Create hands-on activities
Standing before the class and showing them equations is one thing, but giving students an opportunity to explore the ideas presented therein creates lasting connections. If students can show and explain their work, you know the concepts you shared are sinking in. Hands-on learning utilizes that idea by giving students a fun activity (that may or may not look like math) to complete. 

For example, according to Upworthy, a math teacher from Pennsylvania used a puzzle to teach his students about permutations (the arranging and rearranging of pieces of a set in a certain order). He brought a train puzzle to class that had a caboose, an engine and 10 cars. Each piece was double-sided. He asked his students to use permutation to figure out how many ways the train could be arranged. The students were engaged in the lesson, working in teams to solve the problem (the answer was over 19 million). 
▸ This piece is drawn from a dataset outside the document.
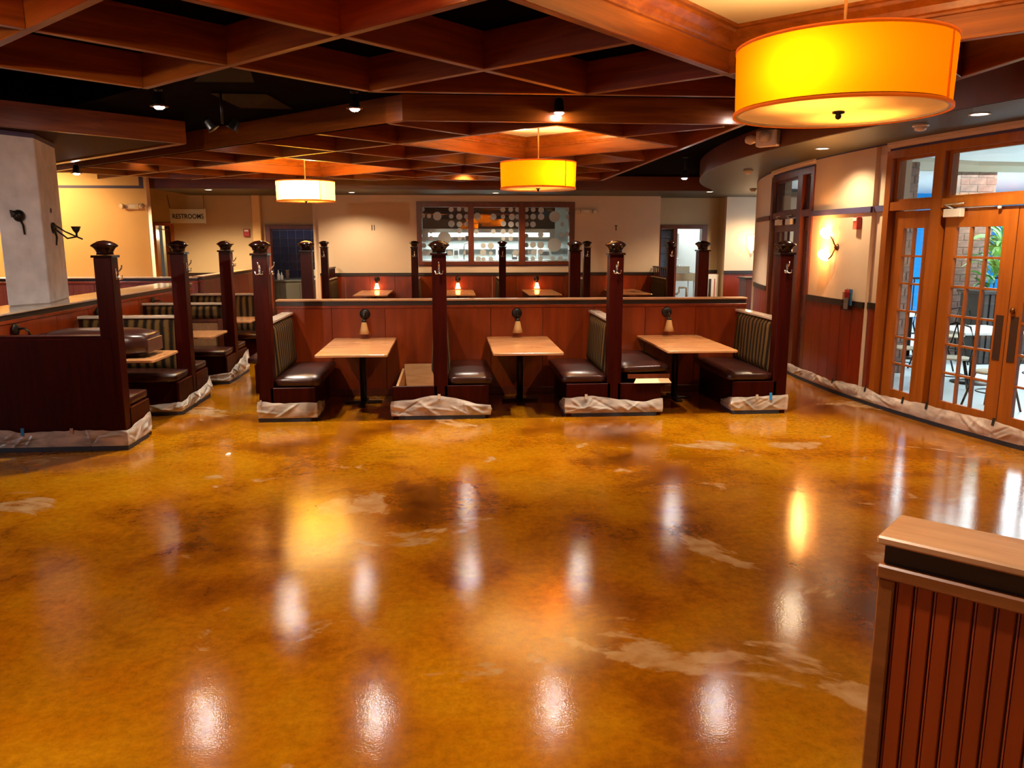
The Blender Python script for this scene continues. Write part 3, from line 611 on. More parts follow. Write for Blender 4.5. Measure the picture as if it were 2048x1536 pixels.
# blue tiled doorway and service counter
d4=empty('door_4',(0,0,0),kind='structure',label='brown framed doorway to the blue tiled service nook')
f=MB(); f.box(-4.52,-4.40,20.28,20.52,0,2.34); f.box(-3.32,-3.24,20.28,20.52,0,2.34); f.box(-4.40,-3.32,20.28,20.52,2.24,2.34)
ob('frame',f,'darkframe',d4,0.006)
ob('wall_tile_backing',MB().box(-4.9,-2.9,21.62,21.7,0,3.0),'grout',d4)
tl=MB().box(-0.098,0.098,-0.008,0.0,-0.098,0.098).mesh('tile',0.006)
for i in range(9):
    for j in range(7): ob('tile',tl,'bluetile',d4,loc=(-4.75+i*0.205,21.62,1.10+j*0.205))
ct=empty('service_counter',(-3.75,21.15,0),label='grey service counter inside the blue tiled nook',cat='counter')
ob('cabinet',MB().box(-0.72,0.75,-0.28,0.42,0,0.92),'counter',ct,0.006); ob('worktop',MB().box(-0.75,0.75,-0.32,0.45,0.92,0.96),'counter',ct,0.006); ob('door',MB().box(-0.6,-0.1,-0.295,-0.28,0.08,0.86),'counter',ct,0.004); ob('door',MB().box(-0.06,0.44,-0.295,-0.28,0.08,0.86),'counter',ct,0.004)
cu=empty('cup_stack',(-4.18,21.05,0.96),label='stack of tan paper cups on the service counter',cat='cups')
for i in range(3): ob('cup',MB().lathe([(0.03,0),(0.042,0.09),(0.045,0.09),(0.045,0.1),(0.038,0.1)],(0,0,i*0.075),12),'clearTape',cu)
for i,x in enumerate((-4.40,-4.33)):
    bt=empty('squeeze_bottle',(x,21.0+0.05*i,0.96),label=('taller' if i==0 else 'shorter')+' white squeeze bottle on the service counter',cat='bottle',group='squeeze bottles on the service counter')
    h=0.2-0.05*i; ob('body',MB().lathe([(0.035,0),(0.037,0.01),(0.037,h*0.7),(0.02,h*0.85)],n=12),'white',bt); ob('cap',MB().lathe([(0.02,h*0.85),(0.018,h*0.95),(0.005,h*1.3),(0,h*1.3)],n=12),'white',bt)
bx_=empty('napkin_box',(-3.42,20.95,0.96),label='white napkin box on the service counter beside the door frame',cat='box'); ob('body',MB().box(-0.14,0.14,-0.08,0.08,0,0.26),'white',bx_,0.01); ob('slot',MB().box(-0.1,0.1,-0.083,-0.08,0.05,0.11),'grout',bx_)
ob('ceiling_nook',MB().box(-7.8,-2.9,20.5,21.9,3.0,3.05),'pwhite',kind='structure',label='pale ceiling of the service nook')
# restroom door
d5=empty('door_5',(0,0,0),kind='structure',label='brown restroom door standing ajar under the hanging sign')
f=MB(); f.box(-7.22,-7.14,20.30,20.52,0,2.40); f.box(-6.80,-6.72,20.30,20.52,0,2.40); f.box(-7.14,-6.80,20.30,20.52,2.32,2.40)
ob('frame',f,'doorwood',d5,0.006)
ob('door_leaf',MB().box(-6.98,-6.80,20.44,20.48,0.01,2.32),'darkframe',d5,0.004); ob('closer_arm',MB().tube([(-7.1,20.32,2.25),(-6.95,20.36,2.22),(-6.85,20.42,2.24)],0.012,6),'steel',d5)
ob('inner_door',MB().box(-7.3,-6.6,21.2,21.25,0,2.5),'doorlight',d5); ob('name_plate',MB().box(-7.10,-7.0,21.19,21.2,1.62,1.69),'kdark',d5)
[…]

Be on the lookout for fun ways to incorporate hands-on activities into your lessons. Whether you find a kids' puzzle at a toy store or apply math to their favorite pop star's record statistics, your students are more likely to want to learn (or feel excitement toward the idea of learning) when they are engaged.

Consider using props
Some teachers find that adding props to their mathematics lessons helps the students better understand the content. You can grab your coffee mug, Post-it notes, pencils, etc., and turn them into teaching tools. Explain fractions using a set of pencils - the set is the whole and each pencil is a part of the whole. Mess around with objects at home and brainstorm ways they can fit into your lessons. You may also ask students to come forward and demonstrate ideas using the props. This will help you evaluate how well the class is absorbing the material. The more students interact, the better your chances of getting them excited.

Be an example
Students can tell when a teacher cares about their subject. When you're enthusiastic about math, your class is more likely to follow suit. Bring energy to school every day and share interesting math news. Look for opportunities to celebrate mathematics. For example, you can make a big deal out of Pi day (which is March 14). Some teachers wear Pi shirts while others bake tasty desserts that share the namesake.